Not only that but at the end of the World Fair, all of the attractions created for the world fair could be moved to Disneyland.
So, a team of representatives visited some of the top companies to offer Disney’s services for the fair. And many of this companies knew this was a great chance and they took it.
General Electric sponsored a stage show detailing the evolution of the American household through electric technological advancements and that’s how we got The Carousel of Progress, which was then moved to Disneyland and later Disney World.
Then Ford Motor Company sponsored Ford’s Magic Skyway, a car ride that took guests in Ford cars through natural history dioramas. Sadly, there wasn’t enough room for this ride at Disneyland so it was dismantled and some of its parts were used for other rides.
The dinosaurs were salvaged to become the Primeval World diorama for the Disneyland Railroad, and the Mammoth that the cavemen were attacking was de-furred and placed in the Jungle Cruise at the back of the Elephant Bathing Pool.
The State of Illinois also wanted in, so they sponsored a show in which President Abraham Lincoln would be immortalized as the most amazing Audio-Animatronic figure of its time. And that’s how we got Great Moments with Mr. Lincoln which has a permanent home in Disneyland.
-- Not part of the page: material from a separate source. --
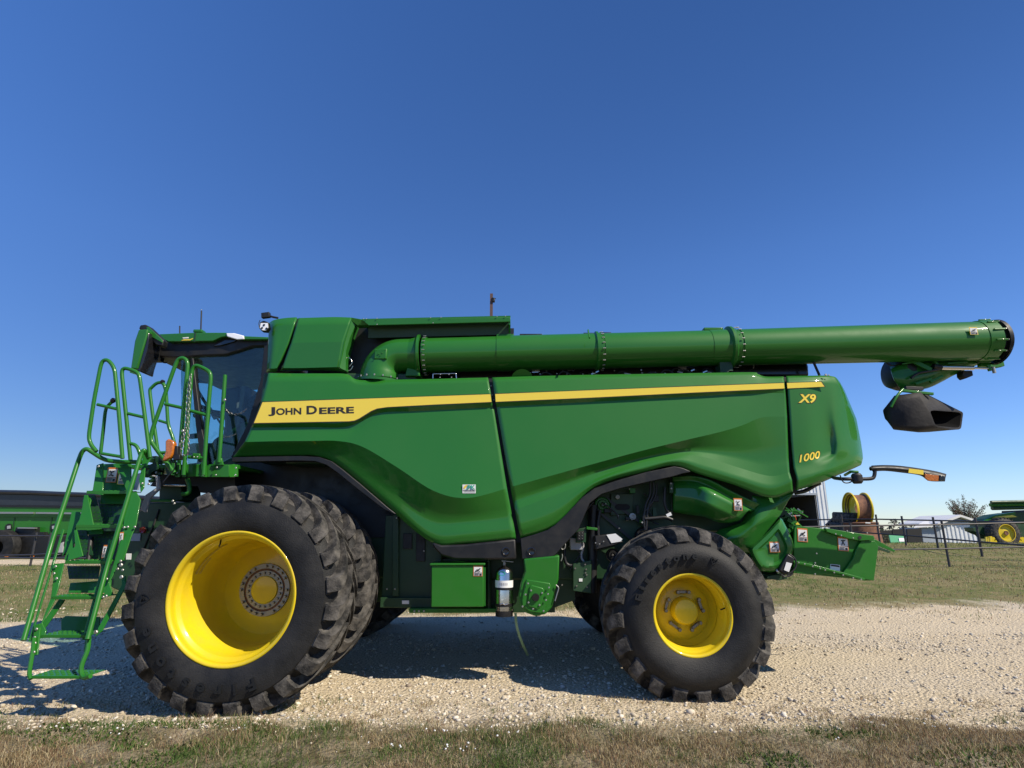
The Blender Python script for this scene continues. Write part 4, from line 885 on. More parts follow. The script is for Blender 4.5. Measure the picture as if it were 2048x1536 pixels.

Imagineers had their hands full with this three attractions and were working hard to have them ready on time.
In February of 1963 representatives of Pepsi Cola spoke with Head Imagineer Joe Fowler to ask if Disney was still available to do an attraction for them.

Turns out Pepsi Cola was working with the United Nations agency devoted to children’s welfare to have a pavilion that would provide a “salute to UNICEF and the world’s children” and they didn’t have the slightest idea of what to do.